>> START

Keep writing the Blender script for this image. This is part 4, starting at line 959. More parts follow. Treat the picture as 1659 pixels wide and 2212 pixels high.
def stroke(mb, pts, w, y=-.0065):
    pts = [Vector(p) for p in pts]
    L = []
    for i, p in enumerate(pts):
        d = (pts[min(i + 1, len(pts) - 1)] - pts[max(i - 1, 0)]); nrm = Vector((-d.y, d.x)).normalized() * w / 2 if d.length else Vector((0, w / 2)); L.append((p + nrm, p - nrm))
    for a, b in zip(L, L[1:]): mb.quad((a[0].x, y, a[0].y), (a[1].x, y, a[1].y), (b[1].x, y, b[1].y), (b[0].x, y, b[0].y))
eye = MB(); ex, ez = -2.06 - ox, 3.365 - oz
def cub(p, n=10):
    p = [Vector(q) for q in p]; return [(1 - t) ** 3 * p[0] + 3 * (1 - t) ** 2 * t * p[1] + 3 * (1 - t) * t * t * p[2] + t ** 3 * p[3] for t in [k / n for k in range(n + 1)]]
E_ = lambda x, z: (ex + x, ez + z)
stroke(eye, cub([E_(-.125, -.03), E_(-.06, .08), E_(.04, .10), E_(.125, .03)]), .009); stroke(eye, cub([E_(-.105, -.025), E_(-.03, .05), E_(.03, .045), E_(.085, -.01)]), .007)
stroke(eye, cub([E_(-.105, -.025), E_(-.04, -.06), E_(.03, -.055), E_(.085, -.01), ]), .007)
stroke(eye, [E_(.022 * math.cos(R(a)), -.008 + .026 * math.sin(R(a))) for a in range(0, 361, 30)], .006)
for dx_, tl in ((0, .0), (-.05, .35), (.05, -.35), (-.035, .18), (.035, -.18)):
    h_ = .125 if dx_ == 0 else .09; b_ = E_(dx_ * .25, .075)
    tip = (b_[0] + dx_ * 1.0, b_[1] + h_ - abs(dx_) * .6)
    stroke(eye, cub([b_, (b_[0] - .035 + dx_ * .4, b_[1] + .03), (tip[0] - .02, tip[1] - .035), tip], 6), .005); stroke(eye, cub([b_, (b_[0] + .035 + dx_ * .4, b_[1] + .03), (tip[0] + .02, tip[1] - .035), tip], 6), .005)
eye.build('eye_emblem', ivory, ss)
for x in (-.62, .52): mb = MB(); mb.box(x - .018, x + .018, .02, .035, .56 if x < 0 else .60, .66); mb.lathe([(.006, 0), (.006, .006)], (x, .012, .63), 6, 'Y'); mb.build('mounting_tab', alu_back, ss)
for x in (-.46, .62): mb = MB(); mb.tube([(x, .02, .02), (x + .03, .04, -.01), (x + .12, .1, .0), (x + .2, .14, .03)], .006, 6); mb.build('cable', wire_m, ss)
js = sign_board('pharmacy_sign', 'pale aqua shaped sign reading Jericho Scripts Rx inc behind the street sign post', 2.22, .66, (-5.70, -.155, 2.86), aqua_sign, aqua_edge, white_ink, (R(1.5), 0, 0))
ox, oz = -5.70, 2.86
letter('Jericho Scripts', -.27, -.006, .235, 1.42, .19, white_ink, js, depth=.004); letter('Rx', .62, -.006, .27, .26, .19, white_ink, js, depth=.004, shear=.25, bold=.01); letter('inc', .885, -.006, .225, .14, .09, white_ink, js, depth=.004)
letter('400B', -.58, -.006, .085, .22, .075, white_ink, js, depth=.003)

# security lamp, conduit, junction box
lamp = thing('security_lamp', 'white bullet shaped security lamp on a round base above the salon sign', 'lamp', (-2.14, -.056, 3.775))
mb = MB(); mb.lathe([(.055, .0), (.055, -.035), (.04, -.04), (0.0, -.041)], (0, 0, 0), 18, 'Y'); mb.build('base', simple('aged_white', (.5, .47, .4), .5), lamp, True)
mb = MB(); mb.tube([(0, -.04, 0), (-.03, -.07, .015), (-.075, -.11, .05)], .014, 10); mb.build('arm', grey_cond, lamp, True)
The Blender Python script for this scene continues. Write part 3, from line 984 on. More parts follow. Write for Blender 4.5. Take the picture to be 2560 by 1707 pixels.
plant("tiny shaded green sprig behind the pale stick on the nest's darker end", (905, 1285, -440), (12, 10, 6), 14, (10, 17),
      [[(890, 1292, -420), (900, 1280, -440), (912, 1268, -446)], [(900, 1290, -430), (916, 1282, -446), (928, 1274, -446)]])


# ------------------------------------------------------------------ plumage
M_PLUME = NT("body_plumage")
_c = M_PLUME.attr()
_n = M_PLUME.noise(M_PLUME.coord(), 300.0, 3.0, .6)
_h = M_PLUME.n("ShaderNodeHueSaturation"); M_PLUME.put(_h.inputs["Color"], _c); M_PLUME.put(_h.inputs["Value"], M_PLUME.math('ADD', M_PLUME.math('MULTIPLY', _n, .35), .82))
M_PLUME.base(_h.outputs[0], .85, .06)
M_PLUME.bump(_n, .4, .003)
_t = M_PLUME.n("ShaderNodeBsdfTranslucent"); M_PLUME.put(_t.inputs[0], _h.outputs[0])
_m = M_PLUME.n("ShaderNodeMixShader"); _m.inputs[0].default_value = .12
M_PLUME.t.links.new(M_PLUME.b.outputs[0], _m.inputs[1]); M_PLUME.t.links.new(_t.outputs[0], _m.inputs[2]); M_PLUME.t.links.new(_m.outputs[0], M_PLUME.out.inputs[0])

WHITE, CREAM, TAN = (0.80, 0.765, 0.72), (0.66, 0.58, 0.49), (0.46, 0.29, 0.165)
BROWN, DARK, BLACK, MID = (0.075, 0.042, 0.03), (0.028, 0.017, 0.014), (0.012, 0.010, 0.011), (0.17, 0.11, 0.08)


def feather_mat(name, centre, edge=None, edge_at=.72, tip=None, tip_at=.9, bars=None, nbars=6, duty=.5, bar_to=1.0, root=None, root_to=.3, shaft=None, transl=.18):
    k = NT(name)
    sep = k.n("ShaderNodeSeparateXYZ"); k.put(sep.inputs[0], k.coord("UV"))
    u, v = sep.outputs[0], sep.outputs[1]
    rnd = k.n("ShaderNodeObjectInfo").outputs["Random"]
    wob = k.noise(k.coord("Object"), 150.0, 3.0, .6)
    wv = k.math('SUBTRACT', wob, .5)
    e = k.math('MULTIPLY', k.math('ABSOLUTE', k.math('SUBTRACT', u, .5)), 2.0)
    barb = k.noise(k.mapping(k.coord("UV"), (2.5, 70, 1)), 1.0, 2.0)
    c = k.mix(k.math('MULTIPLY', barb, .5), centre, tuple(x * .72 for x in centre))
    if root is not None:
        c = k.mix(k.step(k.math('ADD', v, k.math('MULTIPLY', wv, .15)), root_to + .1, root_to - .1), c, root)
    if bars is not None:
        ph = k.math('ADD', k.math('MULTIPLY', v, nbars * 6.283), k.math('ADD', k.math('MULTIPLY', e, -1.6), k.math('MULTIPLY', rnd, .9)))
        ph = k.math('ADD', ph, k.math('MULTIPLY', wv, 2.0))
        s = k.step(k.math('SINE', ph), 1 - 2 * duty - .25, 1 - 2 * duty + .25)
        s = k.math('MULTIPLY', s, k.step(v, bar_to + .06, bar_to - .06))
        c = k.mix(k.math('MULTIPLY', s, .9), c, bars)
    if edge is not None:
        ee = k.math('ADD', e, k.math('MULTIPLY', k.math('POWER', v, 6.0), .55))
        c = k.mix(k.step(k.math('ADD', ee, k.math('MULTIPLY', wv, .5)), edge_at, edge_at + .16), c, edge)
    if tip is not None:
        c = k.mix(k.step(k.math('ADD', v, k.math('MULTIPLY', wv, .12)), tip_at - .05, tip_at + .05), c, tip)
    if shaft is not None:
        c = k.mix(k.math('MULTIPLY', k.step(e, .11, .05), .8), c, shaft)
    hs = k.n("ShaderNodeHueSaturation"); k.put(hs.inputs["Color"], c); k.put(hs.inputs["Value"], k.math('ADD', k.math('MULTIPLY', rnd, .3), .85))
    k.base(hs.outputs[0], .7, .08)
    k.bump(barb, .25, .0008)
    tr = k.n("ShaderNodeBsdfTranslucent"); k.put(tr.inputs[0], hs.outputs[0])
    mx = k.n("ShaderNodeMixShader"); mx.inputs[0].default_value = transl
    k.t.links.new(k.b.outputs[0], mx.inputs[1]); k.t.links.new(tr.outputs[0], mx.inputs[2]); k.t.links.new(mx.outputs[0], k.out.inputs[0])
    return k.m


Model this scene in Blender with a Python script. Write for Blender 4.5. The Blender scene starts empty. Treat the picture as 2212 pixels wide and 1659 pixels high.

>> END

» Task to carry out:
Extract exactly and only the span of lines that begins at the line containing "The Blender Python" and ends at the line containing "(928, 1274, -446)]])".

» Written response:
The Blender Python script for this scene continues. Write part 3, from line 984 on. More parts follow. Write for Blender 4.5. Take the picture to be 2560 by 1707 pixels.
plant("tiny shaded green sprig behind the pale stick on the nest's darker end", (905, 1285, -440), (12, 10, 6), 14, (10, 17),
      [[(890, 1292, -420), (900, 1280, -440), (912, 1268, -446)], [(900, 1290, -430), (916, 1282, -446), (928, 1274, -446)]])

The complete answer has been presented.